Perhaps the most concerning refrain at the Freedom Festival was the denial around the deadly Jan. 6 Capitol riot, where hundreds of Trump supporters stormed the building as Congress was certifying the results of the 2020 presidential election.

“They always accuse us of being violent rioters,” said Nunes, “yet it’s Antifa, BLM and other left-wing shock troops that … assault Republicans, conservatives and just innocent Americans. They attack police officers and they lay siege to federal buildings.”

I swear to God, he said it with a straight face.

A short time later onstage, conservative filmmaker Amanda Milius implied that the events of Jan. 6, so thoroughly documented in photos, videos and criminal indictments, were part of “a nationwide hoax.”

And her co-panelist Kash Patel, a former Trump administration official who called Democratic Rep.

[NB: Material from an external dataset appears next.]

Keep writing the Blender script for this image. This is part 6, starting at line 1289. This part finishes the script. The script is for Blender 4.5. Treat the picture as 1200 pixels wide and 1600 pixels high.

Adam Schiff “that dime-store dumbass,” insisted that “out of 400 people arrested” in connection with the Capitol attacks, “only two had loose links to President Trump or affiliated organizations.”

Actually, 458 people have been arrested so far, and all of them had “links” to Trump, given they’d stormed the Capitol out of the false belief that he had won the election.

If trashing the state is popular with California’s far right, so be it. Calling homeless people zombies and joking that San Francisco is not America may get a fleeting laugh or two. But Californians are hungry for solutions, not insults. Republicans interested in reversing the party’s decline in California forget that at their peril.